Supreme Tax Court decides the electricity tax relief constitutes aid scheme

In a recent ruling, the Supreme Tax Court decided that companies in difficulty are not eligible for electricity tax relief as provided for in Sec. 9b and Sec. 10 Electricity Tax Act. Such relief constitutes illegal State aid as set forth in Article 107 (1) of the Treaty on the Functioning of the European Union (TFEU). The Supreme Tax Court was called for the first time to deal with this issue.


In the case in question, the plaintiff, a private limited company (GmbH), reported a deficit in its balance sheet that was not covered by equity. The Principal Customs Office (Hauptzollamt) rejected the application for electricity tax relief provided in Sec. 9b and Sec. 10 Electricity Tax Act on the grounds that GmbH was a company in financial difficulty and, therefore, the relief could not be granted in accordance with EU State aid law.

The Regional Tax Court rejected the appeal in the first instance, the Supreme Tax Court also dismissed the claim of the plaintiff as unfounded.

Decision of the Supreme Tax Court

The Supreme Tax Court held that the tax reliefs under Section 9b and Section 10 of the Electricity Tax Act constitute State aid due to their selective effect and that therefore these provisions may not be applied pursuant to the implementation prohibition in Article 108 (3) sentence 3 TFEU (this prohibition applies to state aid within the meaning of Art 107 TFEU on which the EU Commission has not yet taken a final decision, which was also the case here). The court went on to say that the classification as illicit State aid in the case at hand is because, first, the assessment procedure and review as prescribed in Article 108 (3) TFEU was not observed and, second, there are no exceptional circumstances as provided in Art. 107 para. 3 lit. c or Article 108 (4) TFEU (i. e. certain measures to be compatible with the internal market).

The bottom line in the case of dispute, however, was whether a company is considered to be in financial difficulty within the meaning of Art. 2 No. 18 of “Commission Regulation (EU) No 651/2014” (Allgemeine Gruppenfreistellungsverordnung – AGVO, even if more than half of the subscribed capital stock has been lost as a result of accumulated losses, but a positive going concern forecast can be made due to the fact that the plaintiff was part of a group and as such integrated into to the financial strength of its parent company.

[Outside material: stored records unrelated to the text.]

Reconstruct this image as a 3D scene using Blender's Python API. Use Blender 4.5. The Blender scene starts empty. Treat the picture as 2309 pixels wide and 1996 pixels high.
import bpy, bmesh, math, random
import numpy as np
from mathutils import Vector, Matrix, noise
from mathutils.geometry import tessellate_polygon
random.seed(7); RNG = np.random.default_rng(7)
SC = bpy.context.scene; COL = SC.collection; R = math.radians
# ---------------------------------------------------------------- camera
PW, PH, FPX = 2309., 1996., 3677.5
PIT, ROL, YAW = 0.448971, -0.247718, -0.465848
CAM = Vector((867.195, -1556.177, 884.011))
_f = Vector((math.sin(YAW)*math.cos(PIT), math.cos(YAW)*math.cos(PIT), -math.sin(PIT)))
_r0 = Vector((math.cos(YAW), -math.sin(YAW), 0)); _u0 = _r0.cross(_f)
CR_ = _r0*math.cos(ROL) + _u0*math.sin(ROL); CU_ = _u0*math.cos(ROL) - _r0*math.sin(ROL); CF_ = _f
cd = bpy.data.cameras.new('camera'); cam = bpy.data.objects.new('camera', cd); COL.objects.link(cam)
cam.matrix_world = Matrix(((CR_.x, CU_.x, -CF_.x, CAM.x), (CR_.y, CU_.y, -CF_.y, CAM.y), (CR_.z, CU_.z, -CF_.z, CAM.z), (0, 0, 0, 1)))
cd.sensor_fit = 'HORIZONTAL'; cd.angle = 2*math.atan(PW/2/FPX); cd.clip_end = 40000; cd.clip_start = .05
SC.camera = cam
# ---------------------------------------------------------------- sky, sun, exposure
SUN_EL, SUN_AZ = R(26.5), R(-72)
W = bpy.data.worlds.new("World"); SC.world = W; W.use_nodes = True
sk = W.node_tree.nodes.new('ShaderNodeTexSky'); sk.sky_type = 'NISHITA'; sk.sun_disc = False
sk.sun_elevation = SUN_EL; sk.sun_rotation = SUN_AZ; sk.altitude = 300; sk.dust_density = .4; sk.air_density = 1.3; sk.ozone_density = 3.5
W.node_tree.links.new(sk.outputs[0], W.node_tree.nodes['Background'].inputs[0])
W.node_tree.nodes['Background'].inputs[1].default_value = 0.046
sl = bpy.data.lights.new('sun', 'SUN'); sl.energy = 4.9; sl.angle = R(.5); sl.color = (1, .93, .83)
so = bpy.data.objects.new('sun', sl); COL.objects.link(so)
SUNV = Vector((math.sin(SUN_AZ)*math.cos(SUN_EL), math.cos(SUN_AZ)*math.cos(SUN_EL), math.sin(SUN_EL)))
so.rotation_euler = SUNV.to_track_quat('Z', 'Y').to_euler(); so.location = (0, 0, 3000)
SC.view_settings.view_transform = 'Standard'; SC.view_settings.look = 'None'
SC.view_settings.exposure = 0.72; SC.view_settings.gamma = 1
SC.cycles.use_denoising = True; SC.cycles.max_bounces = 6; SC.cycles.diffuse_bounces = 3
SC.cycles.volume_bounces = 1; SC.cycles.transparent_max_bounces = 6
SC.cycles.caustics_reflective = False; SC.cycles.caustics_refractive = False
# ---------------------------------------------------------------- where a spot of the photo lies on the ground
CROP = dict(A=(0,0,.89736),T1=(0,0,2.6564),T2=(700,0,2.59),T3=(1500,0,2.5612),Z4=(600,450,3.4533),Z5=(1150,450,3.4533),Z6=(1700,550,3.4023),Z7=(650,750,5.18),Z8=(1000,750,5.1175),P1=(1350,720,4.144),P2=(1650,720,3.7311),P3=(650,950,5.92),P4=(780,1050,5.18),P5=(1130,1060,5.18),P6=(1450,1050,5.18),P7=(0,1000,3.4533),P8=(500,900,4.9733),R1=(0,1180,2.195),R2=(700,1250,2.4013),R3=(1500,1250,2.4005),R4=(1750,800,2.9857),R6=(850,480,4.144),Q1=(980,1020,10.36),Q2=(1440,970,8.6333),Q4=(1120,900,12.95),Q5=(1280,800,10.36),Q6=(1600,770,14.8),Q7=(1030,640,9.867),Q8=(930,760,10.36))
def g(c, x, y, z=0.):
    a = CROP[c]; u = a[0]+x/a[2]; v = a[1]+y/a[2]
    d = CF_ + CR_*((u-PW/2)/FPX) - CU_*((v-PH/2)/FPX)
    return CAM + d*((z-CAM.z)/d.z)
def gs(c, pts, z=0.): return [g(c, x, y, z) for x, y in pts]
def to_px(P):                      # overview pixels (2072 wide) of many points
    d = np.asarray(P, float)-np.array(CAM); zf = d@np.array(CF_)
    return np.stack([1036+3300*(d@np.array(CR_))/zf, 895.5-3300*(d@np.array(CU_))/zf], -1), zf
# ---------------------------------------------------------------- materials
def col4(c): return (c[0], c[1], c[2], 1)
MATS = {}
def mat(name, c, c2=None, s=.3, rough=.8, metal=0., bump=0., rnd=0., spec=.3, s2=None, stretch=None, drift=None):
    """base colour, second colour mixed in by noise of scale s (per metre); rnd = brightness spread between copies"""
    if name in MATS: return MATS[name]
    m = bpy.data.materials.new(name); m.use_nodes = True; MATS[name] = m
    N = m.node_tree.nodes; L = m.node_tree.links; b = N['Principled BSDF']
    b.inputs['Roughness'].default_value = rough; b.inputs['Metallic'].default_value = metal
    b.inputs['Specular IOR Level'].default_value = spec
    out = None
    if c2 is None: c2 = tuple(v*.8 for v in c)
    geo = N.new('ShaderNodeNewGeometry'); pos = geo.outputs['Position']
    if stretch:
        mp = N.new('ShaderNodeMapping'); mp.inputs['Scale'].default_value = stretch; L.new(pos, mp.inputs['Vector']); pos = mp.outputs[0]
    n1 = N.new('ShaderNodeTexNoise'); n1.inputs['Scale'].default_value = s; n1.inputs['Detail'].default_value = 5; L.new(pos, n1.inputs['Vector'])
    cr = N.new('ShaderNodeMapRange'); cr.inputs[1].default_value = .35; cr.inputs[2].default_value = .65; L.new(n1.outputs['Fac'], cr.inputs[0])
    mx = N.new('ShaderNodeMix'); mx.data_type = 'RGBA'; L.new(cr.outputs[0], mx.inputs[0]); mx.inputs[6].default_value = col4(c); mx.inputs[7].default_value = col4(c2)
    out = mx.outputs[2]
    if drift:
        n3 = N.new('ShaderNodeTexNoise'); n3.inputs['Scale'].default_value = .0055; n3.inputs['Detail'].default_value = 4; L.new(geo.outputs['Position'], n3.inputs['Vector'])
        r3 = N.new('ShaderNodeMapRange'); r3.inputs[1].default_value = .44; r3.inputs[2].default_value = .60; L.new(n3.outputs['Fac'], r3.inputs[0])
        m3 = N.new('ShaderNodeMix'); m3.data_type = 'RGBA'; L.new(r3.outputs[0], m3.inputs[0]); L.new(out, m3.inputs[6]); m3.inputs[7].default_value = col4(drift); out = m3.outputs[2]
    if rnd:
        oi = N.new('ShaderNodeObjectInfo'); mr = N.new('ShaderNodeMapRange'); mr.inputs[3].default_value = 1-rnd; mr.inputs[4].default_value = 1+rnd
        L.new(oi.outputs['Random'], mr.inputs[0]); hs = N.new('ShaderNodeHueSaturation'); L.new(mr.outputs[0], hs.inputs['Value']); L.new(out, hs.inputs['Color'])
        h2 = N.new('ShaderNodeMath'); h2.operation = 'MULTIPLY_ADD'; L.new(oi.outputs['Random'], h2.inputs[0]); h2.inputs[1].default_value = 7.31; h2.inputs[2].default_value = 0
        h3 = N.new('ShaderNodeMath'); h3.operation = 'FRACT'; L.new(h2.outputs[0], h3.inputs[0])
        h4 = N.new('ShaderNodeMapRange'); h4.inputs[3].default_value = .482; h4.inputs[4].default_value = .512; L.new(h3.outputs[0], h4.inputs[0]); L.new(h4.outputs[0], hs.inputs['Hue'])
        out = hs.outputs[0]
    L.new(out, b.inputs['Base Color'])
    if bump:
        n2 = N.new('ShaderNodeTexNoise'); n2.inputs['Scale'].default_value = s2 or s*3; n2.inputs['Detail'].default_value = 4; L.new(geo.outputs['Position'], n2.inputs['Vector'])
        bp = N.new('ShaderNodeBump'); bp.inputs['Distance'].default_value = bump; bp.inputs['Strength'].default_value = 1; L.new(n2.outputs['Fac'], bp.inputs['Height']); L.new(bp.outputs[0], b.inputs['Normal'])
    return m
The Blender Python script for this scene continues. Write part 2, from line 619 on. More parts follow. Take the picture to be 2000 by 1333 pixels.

To this, the Supreme Tax Court provided two essential comments:

First, the AGVO, when defining “a company (undertaking) in difficulty” in Article 2 No. 18 (a), specifically refers to the individual company claiming the State aid. This definition of an undertaking refers to certain types of companies only and does therefore not comprise several affiliate undertakings within a group.

Second, a positive forecast for the continuation of the business is not at all relevant, because such a restriction is not provided for in the statute, i. e. according to the wording of Art. 2 No. 18 letter a AGVO. Rather, the EU legislature was specifically concerned at the time that no detailed investigation and analysis of the applicant's economic situation be necessary at all. The definition and interpretation of the term "undertakings in difficulty" should rather be simplified in order to reduce the administrative burden on Member States.


Supreme Tax Court, decision of 19 January 2022 (VII R 28/19), published on 9 June 2022.